Even if he’d come out of the stop just behind Alonso, he says, he had an overtaking strategy in mind. “Fernando would have been a tough driver to force into an error, but anything’s possible. If I’d been allowed to get close behind him, I could have put him under pressure.”
Overtaking at Monaco, Hamilton reckons, requires a certain state of mind in both drivers concerned. “It is difficult to impose yourself on the guy in front here, but you have to be even more aware of what’s going on and when they’re going to lift, even when you might be right behind them,” he says. “At one point last year I had Robert Kubica right in front of me, and all the way through the tightest turn we have here, the left-hander [the Grand Hotel hairpin], I was behind him and it looked as if he was going to turn in. Then he turned to the right, to let me go, and I almost followed him.”
An aspect of Hamilton’s driving that does concern him at the moment is what he perceives to be a tendency to catch slower cars at the “wrong” time, coming into a series of tight corners, for example, whereas he believes other front-running drivers seem to catch them at the right time, such as coming on to a straight. A more likely explanation is the touch of paranoia about luck that seems to afflict all the supremely talented.
Ayrton Senna, considered by many to be the greatest Formula One driver of them all and a six-time winner in Monte Carlo, sometimes talked about the attitude required to succeed around the ridiculously narrow streets of Monaco. Of arguably his greatest pole-setting lap, he claimed, spiritually speaking, to have been in another place. Hamilton, less inclined to the mystical, just about understands where the great Brazilian was coming from.
“I can relate to that mindset, that commitment to getting round this place. When you hook up that lap, it feels almost effortless. It’s almost like everything goes quiet. Totally.
“You really do feel - it’s hard to describe - everything seems to go well, it feels as though you’re on rails, you turn in at the right time, you brake at the perfect point, there’s no need for corrections.

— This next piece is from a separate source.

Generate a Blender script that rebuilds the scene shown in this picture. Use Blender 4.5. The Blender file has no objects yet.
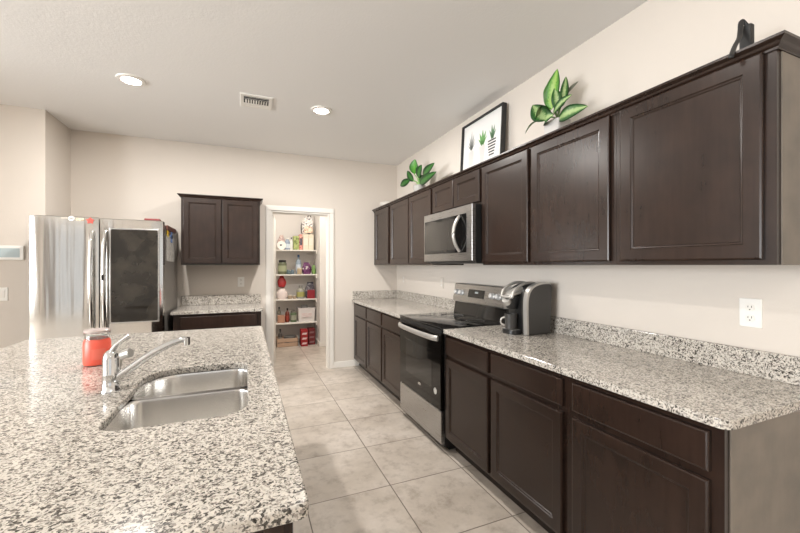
import bpy, bmesh, math, random
from mathutils import Vector, Matrix
random.seed(7)
PI = math.pi
C = bpy.context.scene.collection
sc = bpy.context.scene

# ------------------------------------------------------------------ camera, world, lights, exposure
F_PX = 370.0
YAW = math.atan(154 / F_PX)
cam = bpy.data.cameras.new('camera')
cam.sensor_width = 36; cam.lens = 36 * F_PX / 800
cam.shift_y = -1.5 / 800
cam.clip_start = 0.05
camo = bpy.data.objects.new('camera', cam)
camo.location = (0, 0, 1.372); camo.rotation_euler = (PI / 2, 0, -YAW)
C.objects.link(camo); sc.camera = camo

w = bpy.data.worlds.new('sky'); sc.world = w; w.use_nodes = True
w.node_tree.nodes['Background'].inputs[0].default_value = (0.96, 0.97, 0.97, 1)
w.node_tree.nodes['Background'].inputs[1].default_value = 0.70

def area(name, loc, rot, sx, sy, power, col):
    l = bpy.data.lights.new(name, 'AREA'); l.shape = 'RECTANGLE'; l.size = sx; l.size_y = sy
    l.energy = power; l.color = col
    o = bpy.data.objects.new(name, l); o.location = loc; o.rotation_euler = rot; C.objects.link(o); return o
DAY = (0.94, 0.975, 1.0)
# daylight arriving through an added unseen window behind the camera and the windows of the living side
area('added_rear_daylight', (-.05, -4.6, 1.55), (-PI / 2, PI, 0), 3.4, 1.7, 235, DAY)  # lamp of the added rear window, brightens end panels, counters and back wall

area('side_window_daylight', (-6.6, 0, 1.45), (0, -PI / 2, 0), 1.9, 4.6, 360, DAY)

sc.view_settings.view_transform = 'Standard'; sc.view_settings.look = 'None'
sc.view_settings.gamma = 1; sc.view_settings.use_curve_mapping = False
sc.view_settings.exposure = 0.62
sc.cycles.max_bounces = 10; sc.cycles.diffuse_bounces = 6; sc.cycles.glossy_bounces = 5
sc.cycles.transmission_bounces = 8; sc.cycles.sample_clamp_indirect = 6
sc.cycles.caustics_reflective = False; sc.cycles.caustics_refractive = False
sc.cycles.use_denoising = True

# ------------------------------------------------------------------ materials
def mat(name, col=(0.8, 0.8, 0.8), rough=0.5, metal=0.0, spec=0.5, emit=None, es=0, trans=0, coat=0):
    m = bpy.data.materials.new(name); m.use_nodes = True
    b = m.node_tree.nodes['Principled BSDF']
    b.inputs['Base Color'].default_value = (*col, 1); b.inputs['Roughness'].default_value = rough
    b.inputs['Metallic'].default_value = metal; b.inputs['Specular IOR Level'].default_value = spec
    b.inputs['Transmission Weight'].default_value = trans; b.inputs['Coat Weight'].default_value = coat
    if emit: b.inputs['Emission Color'].default_value = (*emit, 1); b.inputs['Emission Strength'].default_value = es
    return m
def N(m, t, **kw):
    n = m.node_tree.nodes.new(t)
    for k, v in kw.items():
        if k in n.inputs: n.inputs[k].default_value = v
        else: setattr(n, k, v)
    return n
def K(m, a, b): m.node_tree.links.new(a, b)
def BS(m): return m.node_tree.nodes['Principled BSDF']
def ramp(m, fac, stops, interp='LINEAR'):
    r = N(m, 'ShaderNodeValToRGB'); r.color_ramp.interpolation = interp
    e = r.color_ramp.elements
    while len(e) < len(stops): e.new(0.5)
    for i, (p, c) in enumerate(stops):
        e[i].position = p; e[i].color = (*c, 1) if len(c) == 3 else c
    K(m, fac, r.inputs[0]); return r
def pos(m): return N(m, 'ShaderNodeNewGeometry').outputs['Position']
def objco(m): return N(m, 'ShaderNodeTexCoord').outputs['Object']
def scaled(m, src, s):
    mp = N(m, 'ShaderNodeMapping'); mp.inputs['Scale'].default_value = s; K(m, src, mp.inputs[0]); return mp.outputs[0]
def noise(m, vec, scale, detail=3, rough=0.5):
    n = N(m, 'ShaderNodeTexNoise'); n.inputs['Scale'].default_value = scale
    n.inputs['Detail'].default_value = detail; n.inputs['Roughness'].default_value = rough
    K(m, vec, n.inputs['Vector']); return n
def mix(m, fac, a, b, bt='MIX'):
    x = N(m, 'ShaderNodeMix', data_type='RGBA', blend_type=bt)
    for s, v in ((x.inputs[0], fac), (x.inputs[6], a), (x.inputs[7], b)):
        if hasattr(v, 'is_linked') or hasattr(v, 'links'): K(m, v, s)
        elif isinstance(v, (int, float)): s.default_value = v
        else: s.default_value = (*v, 1)
    return x.outputs[2]
def bump(m, h, strength, dist=0.01):
    b = N(m, 'ShaderNodeBump'); b.inputs['Strength'].default_value = strength; b.inputs['Distance'].default_value = dist
    K(m, h, b.inputs['Height']); K(m, b.outputs[0], BS(m).inputs['Normal'])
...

I’ve had experiences like that. Even last year in qualifying, that was a great lap, but to experience it the way Senna talked about, that would be another level. Perhaps it will happen.
“Monaco is so tight and narrow, and when you consider how quick you are driving, it is unreal. To be quick, you need to use every centimetre, even including touching the barriers at some points. You are hitting some corners at 170mph and you know there is no run-off area, you can’t see the exit, all you can see is what is directly in front of you, probably about 50 metres.
“In some corners it is almost a guess; where the car should be, hoping you are in the right place, relying on instinct and memory, and, well, basically hanging on for dear life.”
Some of the other younger drivers, such as Felipe Massa, admit they hate Monaco, preferring the wide, modern circuits with their long, fast corners and forgiving run-off areas. Hamilton says he loves every single minute he spends on the track. The way he performs here suggests he means it.
Even if it rains. “It will be tricky, especially without traction control and the aids we had last year that helped reduce the rear wheels locking,” he says. “Monaco is the best track, wet or dry.
“For sure it will be a little bit more dangerous in the wet, but that is exciting. It’s the weekend I look forward to more than any other, the place where the best drivers really can make a difference. And this year,” Hamilton warns, “I’m a better driver than I was last year.”